ICOS pilot observatories to monitor greenhouse gas emissions from three different-size European cities

By continuously monitoring greenhouse gas emissions from densely populated urban areas, we can independently assess and monitor emission reduction efforts at a policy-relevant scale. The EU-funded project PAUL (Pilot Application in Urban Landscapes - Towards integrated city observatories for greenhouse gases) develops, evaluates, and refines innovative greenhouse gas monitoring technologies including observational strategies for urban areas that enhance the capabilities of the Integrated Carbon Observation System at urban scales (ICOS Cities). In 2022, three pilot observatories have been set up to test, refine and optimize approaches for monitoring emissions from a metropolitan area (Paris, France), a large isolated city (Munich, Germany) and a mid-size city (Zurich, Switzerland). The three observatories have been developed in a co-design approach and integrated different observational technologies in support of inverse and inventory modelling. The pilot observatories focus on carbon dioxide (CO₂) emitted from fossil-fuel sources.

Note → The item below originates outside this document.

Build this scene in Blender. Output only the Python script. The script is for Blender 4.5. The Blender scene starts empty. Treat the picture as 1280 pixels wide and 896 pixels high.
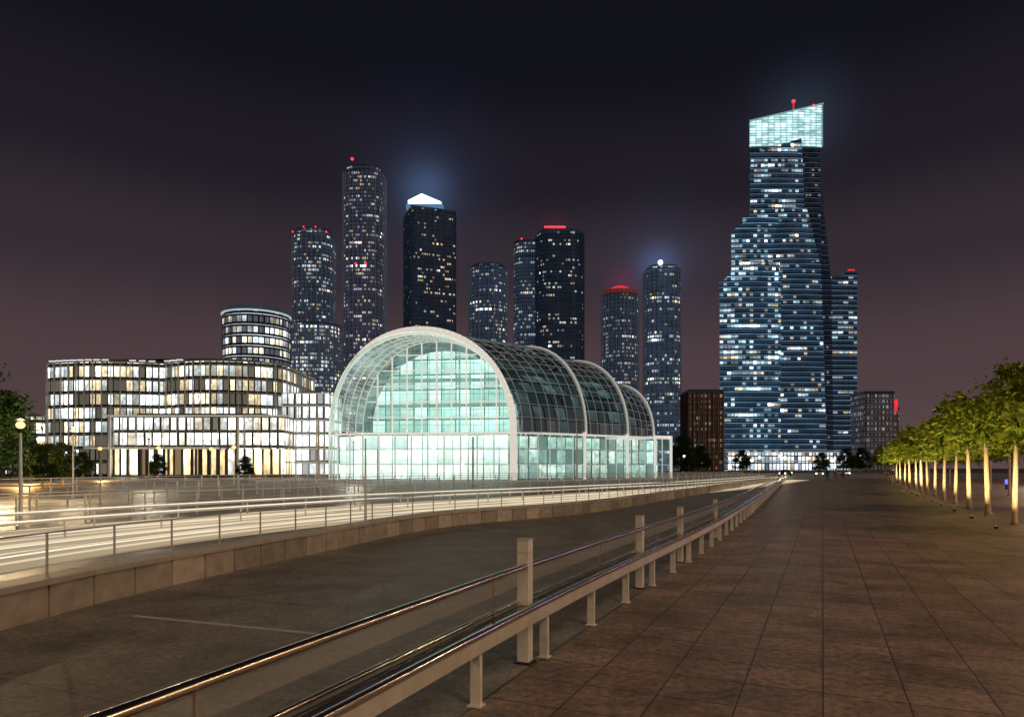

The three observatories operate for a pilot phase of two years and collect comparative data across cities with a multitude of instrument networks that serve three main goals: (1) to assess the input for inverse models of CO₂ at city-scale and attribute inferred CO₂ emissions to sub-city scale and emission sectors; (2) to refine spatial, temporal, and sectoral attribution of emissions in emission inventories and parametrize process models that separate urban fossil-fuel and biogenic fluxes; and (3) as independent validation datasets to evaluate estimated emission products.

In all three cities, CO₂ concentrations and selected co-emitted species are continuously sampled on tall towers, on top of high buildings and/or at street level. In the Paris metropolitan area, 10 tall tower sites and 30 roof-top sites continuously measure high-precision CO₂ and co-emitted species in the boundary layer upwind, over and downwind of the city. The Munich and Zurich observatories feature a combination of roof-top and street-level sensor networks placed closer to sources and sinks, with a stronger signal strength that is more forgiving in terms of the sensitivity, hence allowing the deployment of mid- and low-cost sensors. In Paris and Munich, additionally, total column observations of CO₂ are performed upwind, over and downwind of the main urban emission sources using concurrent ground-based FTIR spectrometers. Three new tall-tower eddy-covariance (EC) systems have been established in central Paris, Munich and Zurich. The EC-towers provide total CO₂ fluxes for defined sub-areas of each city and their characteristic diurnal, weekly and seasonal cycles. Further, the three EC-towers provide sector-specific emission ratios and fossil-fuel CO₂ fluxes based on differences of measured CO₂-fluxes, six co-emitted species and radiocarbon fluxes. Finally, all cities have observational systems in place that monitor biogenic fluxes, vegetation dynamics and meteorological conditions, including lidars for wind and mixed layer determination for an improved quantitative description of atmospheric transport and vertical mixing.

We highlight design considerations for the three observatories and exemplarily show how multi-scale systems can efficiently complement and constrain fossil-fuel emissions in urban areas. Knowledge and experience from these observations will feed into the establishment of guidelines for operational greenhouse gas monitoring systems in European cities on their way to climate neutrality.